Introduction

I’ve been dreaming of this kind of feature: just because most of the ODA configurations now include Disaster Recovery capabilities, through Data Guard or Dbvisit standy. If Dbvisit will obviously never be integrated to odacli, the lack of Data Guard features is now solved by the very latest 19.8 ODA software appliance kit.

How Data Guard was implemented before 19.8?

Those who have been using ODA and Data Guard for a while know that ODA was not aware of a Data Guard configuration. With odacli, you can create databases, mostly primaries, and you can also create an instance, which is a database without any file, just to get the database item in the reposity and a started instance. Creating a standby was done with the standard tools, RMAN for database duplication, and eventually system commands to edit and copy the pfile to standby server. Configuring Data Guard was done with the Data Guard broker dgmgrl, nothing specific to ODA. Lots of steps were also needed, the standby logs creation, the unique naming of the databases, the configuration of standby_file_managemement, … Actually quite a lot of operations not so easy to fully automate.

What are the promises of this 19.8?

As this 19.8 is brand new, I picked up this from the documentation. Quite impatient to test these features as soon as possible.

First, odacli is now aware of Data Guard and can manage a Data Guard configuration. A Data Guard configuration is now an object in the repository, you can manage multiple Data Guard configurations, linking primary and standby databases together. You can also do the SWITCHOVER and FAILOVER operations with odacli. The use of dgmgrl doesn’t seem mandatory here.

The goal of odacli’s Data Guard integration is to simplify everything, as this is the purpose of an appliance.

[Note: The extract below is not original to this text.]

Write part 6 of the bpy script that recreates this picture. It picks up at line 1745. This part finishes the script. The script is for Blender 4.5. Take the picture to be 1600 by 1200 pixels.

What are the prerequisites?

For using Data Guard on ODA you will need:
– at least 2 ODAs
– at least 2 different sites (reliable Disaster Recovery absolutely requires different sites)
– similar ODA configuration: mix of lite and HA ODAs is not supported
– Enterprise Edition on your ODAs: Data Guard is embedded with Enterprise Edition and do not exist in Standard Edition 2
– Twice the database size in space (never forget that)
– similar database configuration (shape and settings) and storage configuration. Mix of ASM and ACFS is not supported. Actually, these are best practices.
– All ODAs deployed or upgraded to 19.8 or later but with the same version
– OS customizations, if exist, should be the same on all the ODAs
– ODA backup configuration should exist, to OCI Object Storage or to NFS server (odacli create-backupconfig and odacli modify-database)
– your primary database should already exist

What are the steps for creating a Data Guard configuration?

First, create a backup on the primary with:
odacli create-backup
Once done, save the backup report to a text file with:
odacli describe-backupreport
Copy this backup report to standby ODA and do the restore with:
odacli irestore-database
You will need to restore this database with the STANDBY type (will basically flag the controlfile to standby database).

From now, you have 2 nearly identical databases. You can now create the Data Guard configuration with:
odacli configure-dataguard from the primary ODA. This command will prompt you for various parameters, like the standby ODA IP address, the name of the Data Guard configuration you want, the network to use for Data Guard, the transport type, the listener ports, the protection mode, aso. What’s interesting here is that you can also provide a json file with all these parameters, the same way you do when you deploy the appliance. Far more convenient, and much faster:
odacli configure-dataguard -r my_DG_config.json

You’ll also have to manage the TrustStore passwords, as described in the documentation. I don’t know if it’s new but never have to manage it before.

How to manage Data Guard through odacli?

To have an overview of all your Data Guard configurations, you can use:

odacli list-dataguardstatus

As you can imagine, each Data Guard configuration is identified by an id, and with this id you can have detailed view of the configuration:

odacli describe-dataguardstatus -i xxx

odacli is even able to do the switchover and failover operations you were doing with dgmgrl before:

odacli switchover-dataguard -i xxx
odacli failover-dataguard -i xxx

In case of a failover, you probably know that the reinstate of the old primary is needed (because of its current SCN probably being greater than the SCN on standby when the failover was done), you can do the reinstate with odacli too:

odacli reinstate-dataguard -i xxx

Other features

With ODA, you can quite simply migrate a database moving from one home to another. This feature now supports a Data Guard configuration, but you will have to manually disable transport and apply during migration with dgmgrl. It’s quite nice to be able to keep the configuration and not having the need to rebuild it in case of database migration.

If you need to remove a Data Guard configuration, you can do that through odacli: odacli deconfigure-dataguard -i xxx

If you want to use a dedicated network for Data Guard, this is also possible with the network management option of odacli.

Conclusion

The Data Guard management was missing on ODA, and this new version seems to bring nearly all the features. Let’s try it on the next projects!